Artist Barbara Harshman has been known to make a few stomachs growl.

The painter, who lives in Greenwich, expertly captures the fluff of frosting and the gooey fillings of pies in her culinary-themed canvases.

"I can't imagine not painting food. It's accessible. It's what we all know - that's one of the great things about food," Harshman said.

The artist's scrumptious oil paintings are featured in "Making Food Work," an exhibit running through April 1 at the House of Creative Soul in Saratoga Springs.

Although the art looks good enough to eat, Harshman said her approach is more about the visual than the gastronomical aspects of her subjects.

"It has nothing to do with eating it, cooking it or buying it," she said. "It has to do with how it presents visually."

Harshman works from photographs, which often are culled from magazines, advertisements and cookbooks. Her eyes and her taste buds aren't always in agreement.

"It has to do with the information the photo gives me. Desserts and vegetables have incredible architectural form. I love to eat pasta, but I don't love to paint pasta," she said.

Her artistic pursuits often break the rules of "locavore" cuisine. She's been known to purchase items like a Jell-O and Cool Whip cookbook just for the pictures.

"I like sort of sleazy cooking magazines. I think, ‘Wow, I bet people think I am looking at this for the recipes,' which I wouldn't do," she said.

Although Harshman prefers the fresh ingredients from her backyard garden when it comes to her own eating habits, unnaturally colorful photos of desserts - like a pineapple fruit layer cake - pique her visual interests.

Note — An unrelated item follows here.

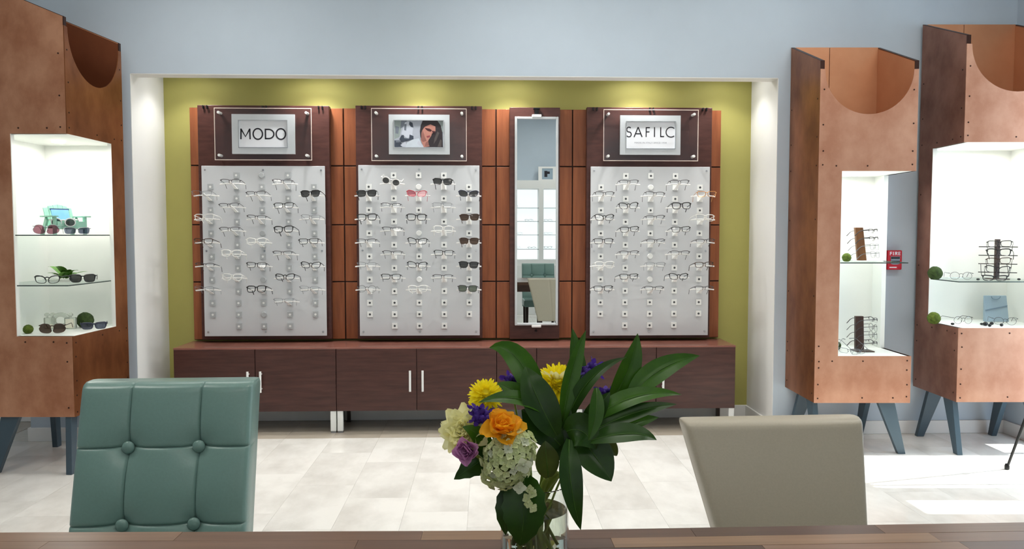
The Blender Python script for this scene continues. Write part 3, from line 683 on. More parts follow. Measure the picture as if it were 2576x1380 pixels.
# low cabinets, four units under one counter top
KY = 5.018
kx = [onY(p, 950, KY).x for p in (437, 845.5, 1249.5, 1450, 1850)]
KZ1 = onY(1100, 872, KY).z; KZ0 = onY(1100, 1031.5, KY).z
ct = struct_ct = tag(part('counter_top', MB().box(kx[0], kx[-1], 0, BY - BT - KY, -0.012, 0), M['counter'], None, bevel=0.002, loc=(0, KY, KZ1)), 'long reddish walnut counter top running across all four low cabinets', 'counter top')
KLAB = ['low walnut cabinet partly hidden by the green chair', 'low walnut cabinet with two white bar handles, below the portrait photo', 'narrow low walnut cabinet behind the bouquet', 'low walnut cabinet above the cream chair']
for i in range(4):
    a, b = kx[i], kx[i + 1]; xm = (a + b) / 2; hw = (b - a) / 2; h = KZ1 - 0.012 - KZ0
    t = thing('low_cabinet', KLAB[i], 'cabinet', (xm, KY, 0), group='walnut cabinets in the niche')
    part('carcass', MB().box(-hw + .0015, hw - .0015, 0.02, BY - BT - KY - 0.005, KZ0, KZ1 - 0.0125), M['walnut'], t)
    for s in (-1, 1):
        xa, xb = (-hw + .002, -.002) if s < 0 else (.002, hw - .002)
        d = part('door', MB().box(xa, xb, 0, 0.019, KZ0, KZ1 - 0.0125), M['walnut'], t, bevel=0.0015)
        hx = s * 0.041
        hz0, hz1 = onY(1040, 982, KY).z, onY(1040, 930, KY).z
        part('handle', MB().tube([(hx, -0.03, hz0), (hx, -0.03, hz1)], 0.0075, 10).tube([(hx, -0.03, hz0 + .02), (hx, 0, hz0 + .02)], 0.005, 8).tube([(hx, -0.03, hz1 - .02), (hx, 0, hz1 - .02)], 0.005, 8), M['peg'], d, 40, label='white bar handle')
        lw = 0.037
        x_ = (-hw + .004) if s < 0 else (hw - .004 - lw)
        lg = part('leg', MB().box(x_, x_ + lw, 0.004, 0.03, 0.012, KZ0), M['peg'], t, bevel=0.002, label='white square leg')
        part('foot', MB().box(x_ + .002, x_ + lw - .002, 0.006, 0.03, 0, 0.0125), M['alu'], lg)
        part('leg', MB().box(x_ + .01, x_ + lw - .004, 0.30, 0.325, 0, KZ0).box(x_ + .004, x_ + lw, 0.295, 0.33, 0, 0.006), M['legdark'], t)

# ------------------------------------------------------------------ copper display towers
CP, SP = math.cos(PSI), math.sin(PSI)
def Y2W(x, y, z=0.0): return Vector((x * CP + y * SP, -x * SP + y * CP, z))      # frame turned with the towers -> room frame
def W2Y(p): return Vector((p[0] * CP - p[1] * SP, p[0] * SP + p[1] * CP, p[2]))
def towp(px, py, D):                                                             # point of the room seen at a pixel, D metres deep in the towers' frame
    d = rayd(px, py); dy = d.x * SP + d.y * CP
    return Vector((0, 0, HCAM)) + d * (D / dy)
def tower(label, org, rot, w_, d, zb, zf, zs, zk, o0, o1, ox, oy, side, mats, shelves, rad, pin, lampw):
    # zf front panel top, zs side top at the front, zk side top at the back; side = -1: opening wraps the x=0 edge, +1: the x=w edge
    mf, msd, min_ = mats
    t = thing('copper_display_tower', label, 'display case', (*org, 0), rot, group='copper display towers')
    th = 0.022
    mx = (lambda x: x) if side < 0 else (lambda x: w_ - x)
    cx = w_ / 2
    arc = [(cx + rad * math.cos(a), zf - 0.002 + rad * math.sin(a)) for a in [PI + PI * i / 28 for i in range(29)]]
    # front: open edge at local u=0
    o = [(0, zb), (w_, zb), (w_, zf)] + [(a[0], min(a[1], zf)) for a in arc[::-1]] + [(0, zf), (0, o1), (ox, o1), (ox, o0), (0, o0)]
    if side > 0: o = [(w_ - p[0], p[1]) for p in o]
    part('front_panel', MB().prism(o, 0, 0.005, 'y'), mf, t)
    so_ = [(0.005, zb), (d, zb), (d, zk), (0.005, zs), (0.005, o1), (oy, o1), (oy, o0), (0.005, o0)]
    sc = [(0.005, zb), (d, zb), (d, zk), (0.005, zs)]
    xa = (0, th) if side < 0 else (w_ - th, w_)
    xb = (w_ - th, w_) if side < 0 else (0, th)
    part('side_panel', MB().prism(so_, xa[0], xa[1], 'x'), msd, t)
    part('side_panel', MB().prism(sc, xb[0], xb[1], 'x'), msd, t)
    part('back_panel', MB().box(th, w_ * .42 - .002, d - 0.018, d, zb, zk - .001).box(w_ * .42 + .002, w_ - th, d - 0.018, d, zb, zk - .001), min_, t)
    part('bottom_panel', MB().box(th, w_ - th, 0.005, d - 0.018, zb, zb + 0.018), msd, t)
    part('upper_liner', MB().prism([(.0055, o1 + .02), (d - .0185, o1 + .02), (d - .0185, zk - .012), (.0055, zs - .004)], th, th + .002, 'x').prism([(.0055, o1 + .02), (d - .0185, o1 + .02), (d - .0185, zk - .012), (.0055, zs - .004)], w_ - th - .002, w_ - th, 'x').box(th, w_ - th, 0.0185, d - .02, o1 + 0.016, o1 + .02), min_, t)
    sl = (zk - zs) / (d - .018)
    eg = MB()
    for (a, b) in (xa, xb):
        eg.box(a - .001, b + .001, 0.001, 0.0052, zf + .0, zs + .002)
        eg.hexa([(a, 0.005, zs), (b, 0.005, zs), (b, d, zk), (a, d, zk)], [(a, 0.005, zs + .003), (b, 0.005, zs + .003), (b, d, zk + .003), (a, d, zk + .003)])
    part('edge_trim', eg, M['screw'], t, stuff=True)
    # white lining
    il = 0.03
    wl = MB()
    fx0, fx1 = (0.003, w_ - th) if side < 0 else (th, w_ - .003)
    part('case_floor', MB().box(fx0, fx1, 0.003, d - .018, o0 - .016, o0), M['casewhite'], t)
    part('case_ceiling', MB().box(fx0, fx1, 0.0052, d - .018, o1, o1 + .015), M['casewhite'], t)
    wl.box(th, w_ - th, d - .03, d - .0185, o0, o1)
    c0 = (w_ - th - .008, w_ - th) if side < 0 else (th, th + .008)
    wl.box(c0[0], c0[1], 0.0185, d - .03, o0, o1)
    s0 = (th, th + .006) if side < 0 else (w_ - th - .006, w_ - th)
    wl.box(s0[0], s0[1], oy, d - .03, o0, o1)
    j0 = (0.0015, th + .006) if side < 0 else (w_ - th - .006, w_ - .0015)
    wl.box(j0[0], j0[1], oy - .004, oy, o0, o1)
    p0 = mx(ox - .0015); p1 = mx(ox + .006)
    wl.box(min(p0, mx(ox)), max(p0, mx(ox)), 0.001, 0.024, o0, o1)
    wl.box(min(mx(ox), mx(w_ - th - .008)), max(mx(ox), mx(w_ - th - .008)), 0.0185, 0.024, o0, o1)
    part('white_lining', wl, M['casewhite'], t)
    lm = part('case_lamp', MB().lathe([(0, -.012), (.034, -.012), (.036, 0)], (w_ / 2, d * .45, o1 - .0005), 20), M['lampon'], t)
    a = bpy.data.lights.new('case_spot', 'AREA'); a.shape = 'DISK'; a.size = 0.12; a.energy = lampw * 0.42; a.color = (1, .985, .95)
    q = bpy.data.objects.new('case_spot', a); COL.objects.link(q); q.parent = t; q.location = (w_ / 2, d * .45, o1 - .016)
    for z in shelves:
        g0, g1 = (0.008, ox - .004) if side < 0 else (w_ - ox + .03, w_ - .02)
        if side > 0: g0 = w_ - ox - .06
        else: g1 = ox + .02
        yb = oy - .006
        g = part('glass_shelf', MB().box(g0, g1, 0.026 if side > 0 else .0255, d - .032, z - .006, z), M['shelfglass'], t)
        part('shelf_edge', MB().box(g0, g1, 0.0235 if side > 0 else .023, .0262, z - .006, z).box(g0 - .001 if side < 0 else g1, g0 if side < 0 else g1 + .001, .026, yb, z - .006, z), M['shelfedge'], g)
    # legs: tapered plates, each leaning one way
    def leg(cx_, cy_, dirx, diry):
        a, b, h0 = 0.10, 0.044, zb
        k = 0.032
        if dirx:
            f0 = (0.002, 0.002 + b) if cx_ == 0 else (w_ - .002 - b, w_ - .002)
            t0 = (0.075, 0.075 + a) if cx_ == 0 else (w_ - .075 - a, w_ - .075)
            if not pin: t0 = (0.012, 0.072) if cx_ == 0 else (w_ - .072, w_ - .012)
            y0 = (0.03, 0.03 + k) if cy_ == 0 else (d - .03 - k, d - .03)
            bot = [(f0[0], y0[0], 0), (f0[1], y0[0], 0), (f0[1], y0[1], 0), (f0[0], y0[1], 0)]
            top = [(t0[0], y0[0], h0), (t0[1], y0[0], h0), (t0[1], y0[1], h0), (t0[0], y0[1], h0)]
        else:
            f0 = (0.004, 0.004 + b) if cy_ == 0 else (d - .004 - b, d - .004)
            t0 = (0.075, 0.075 + a) if cy_ == 0 else (d - .075 - a, d - .075)
            x0_ = (0.018, 0.018 + k) if cx_ == 0 else (w_ - .075 - k, w_ - .075)
            bot = [(x0_[0], f0[0], 0), (x0_[1], f0[0], 0), (x0_[1], f0[1], 0), (x0_[0], f0[1], 0)]
            top = [(x0_[0], t0[0], h0), (x0_[1], t0[0], h0), (x0_[1], t0[1], h0), (x0_[0], t0[1], h0)]
        part('leg', MB().hexa(bot, top), M['legblue'], t, bevel=0.002)
    for (cx_, cy_) in ((0, 0), (1, 0), (0, 1), (1, 1)):
        along_x = ((cx_ + cy_) % 2 == 1) ^ (not pin)
        leg(cx_, cy_, along_x, not along_x)
    # screws along the edges
    sc_me = MB().lathe([(0.0048, 0), (0.0042, 0.0022), (0, 0.003)], (0, 0, 0), 8, 'y').mesh('screw', M['screw'], True)
    rr = random.Random(int(org[0] * 100))
    for z in (zb + .03, zb + .11, zb + .2, zb + .33, o0 - .03, o1 + .03, o1 + .12, o1 + .27, zf - .12):
        for x in (0.022, w_ - .022):
            if (o0 < z < o1) and ((x < .1) == (side < 0)): continue
            link('screw', sc_me, t, (x + rr.uniform(-.003, .003), 0, z + rr.uniform(-.008, .008)))
    for x in (.5, .82):
        link('screw', sc_me, t, (w_ * x, 0, zb + .03)); link('screw', sc_me, t, (w_ * (x if side < 0 else 1 - x), 0, o1 + .03)); link('screw', sc_me, t, (w_ * (x if side < 0 else 1 - x), 0, o0 - .03))
    sx = 0 if side < 0 else w_
    for sgn, X in ((-1, 0.0), (1, w_)):
        for y in (0.035, d - .03):
            for z in (zb + .05, zb + .3, o0 - .035, o0 + .35, o0 + .8, o1 + .035, o1 + .2, o1 + .42):
                if o0 < z < o1 and sgn == side and y < oy: continue
                link('screw', sc_me, t, (X, y, z), (0, 0, PI / 2 * sgn))
        if sgn == side:
            for y in (oy * .35, oy * .85):
                for z in (o0 - .03, o1 + .03): link('screw', sc_me, t, (X, y, z), (0, 0, PI / 2 * sgn))
    return t
ZB, O0, O1 = 0.318, 0.755, 1.834
T1 = tower('tall brown copper display tower behind the green chair, scooped top facing the room', Y2W(-2.356, 4.10)[:2], PI / 2 - PSI, 0.59, 0.49, ZB, 2.40, 2.445, 2.645, O0, O1, 0.45, 0.303, -1, (M['copperrich'], M['copperlit'], M['copperinshade']), (1.300, 1.030), 0.265, False, 10)
T2 = tower('shorter pinkish copper display tower beside the niche with fire alarm seen through it', Y2W(1.775, 4.47)[:2], -PSI, 0.565, 0.478, 0.313, 2.252, 2.298, 2.484, 0.590, 1.668, 0.43, 0.33, 1, (M['copperpale'], M['copperrich'], M['copperin']), (1.138,), 0.256, True, 8)
T3 = tower('tall tan copper display tower at the corner by the tripod', Y2W(2.612, 4.47)[:2], -PSI, 0.60, 0.488, ZB, 2.395, 2.443, 2.630, O0, O1, 0.56, 0.335, -1, (M['copperpale'], M['coppershade'], M['copperin']), (1.027,), 0.27, True, 10)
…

"The photos are much more interesting. It gives me more information to work with," she said.

Bright yellow and fuchsia confections, more likely generated from Willy Wonka than Mother Nature, are ideal subjects.

"I want the paint strokes to translate into a visual reality. I ask myself, ‘Is that going to look like a pink chiffon pie with raspberries?' I sort of think about what it is as I work," she said.

The details are important, and Harshman is meticulous about capturing the luster of a syrup drip or a meringue's moist sheen.

Lately, Harshman has focused on the interaction between people and food.

Some paintings depict kitchen chores like squeezing a lemon or pouring syrup.

"I love to paint hands. It's the hardest thing to do," she said.

The artist has looked to how-to photographs for subject matter.

"Food magazines often have little pictures of how to make the big pictures. I love the hands and food together," she said.

But food isn't truly enjoyable until it's consumed. Recent canvases have featured a woman munching on a sandwich and a baby getting fed with a spoon.

"I thought it would be interesting to have people eating food," Harshman said.

Although the artist has been prolific through the winter, she'll pack up her paints once the weather warms and head to her garden.

"I need to be outdoors with my hands in the dirt. I have a large vegetable garden, and it's such a kick. I love watching the little seeds grow and become things like big tomatoes," she said. "I hardly paint at all once the ground thaws. You can't do both."

Harshman loves cooking with the fresh vegetables she lovingly tends to in the summer.

She not only makes culinary magic on canvas, but she also knows her way around the kitchen.

"I'm pretty good, so I've been told," she said. "I do love to cook."